Maliye'nin de 28,2 milyar lira vergi aslı, 7,1 milyar liralık gecikme faizi ve 12,1 milyar liralık vergi cezası olmak üzere mükelleflerden toplam 47,4 milyar lira alacağı olduğuna dikkat çeken Aygün, reel sektörün devlete olan bu birikmiş borçlarının ekonomideki büyüme sürecinin önünde büyük bir engel oluşturduğunu savundu.

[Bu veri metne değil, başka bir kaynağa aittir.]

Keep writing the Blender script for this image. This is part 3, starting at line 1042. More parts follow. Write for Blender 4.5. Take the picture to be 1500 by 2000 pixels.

"Bütçe açığı yarı yarıya azalır"

Her an SGK ya da Maliye'nin haciz işlemiyle karşı karşıya kalma riski altında bulunan esnaf, sanayici, tüccar, zanaatkar ve diğer üreten kesimlerin önünü göremediği için ne işletmesini büyütmeye, ne üretimini artırmaya, ne de yeni yatırımlara başlamaya dönük kararlar alabildiğini kaydeden Aygün, mektubunda şu görüşleri dile getirdi:

"Banka hesaplarına uygulanan elektronik hacizler yüzünden, işletmelerimiz normal ticari işlemlerine ilişkin çeklerini, senetlerini ve çalışanlarının ücretlerini dahi zamanında ödeyememektedirler. Eğer, birikmiş vergi ve sigorta primi borçlarıyla ilgili olarak gündeme yeni bir (barış projesi) getirirseniz hem iş dünyasının önündeki önemli engellerden birini kaldırmış hem de sosyal güvenlik primi ve vergi tahsilatında çok büyük artışlar sağlayarak kamu maliyesini önemli ölçüde rahatlatırsınız. Devletin bu alacaklarının 63 milyar lirayı bulan anapara kısmının yarısı bile tahsil edilebilirse, 2010 yılı bütçe açığının yarı yarıya azalacağı malumunuzdur. Uygulanacak ödeme kolaylığı, 2010 bütçe açığını yarı yarıya azaltır, üretim ve istihdamın artırılmasına büyük katkı sağlar."

"Üretim ve istihdamı artırır"

Başbakan Erdoğan'dan vadesi geçmiş kamu alacaklarının, uygulanan yüksek oranlardaki faiz ve gecikme zamları kaldırarak, anapara kısmının makul bir faiz oranıyla 24 veya 36 ay taksitle ödenmesine yönelik bir kolaylık sağlanmasını talep etti.

Yeni bir ödeme kolaylığı sağlanabilirse nakit akışı açısından rahatlayacak olan işletmelerin devlete, çalışanlarına ve diğer alacaklılarına olan yükümlülüklerini zamanında yerine getirme olanağına kavuşacaklarını belirten Aygün, "Milyonlarca tüccar ve esnafın elini kolunu bağlayan bu sorunun çözümüne yönelik olarak atılacak bir adımın, kamu maliyesine yapacağı katkının yanı sıra kısa sürede üretimin ve istihdamın artırılmasında çok büyük bir katkı sağlayacağını düşünüyoruz" dedi.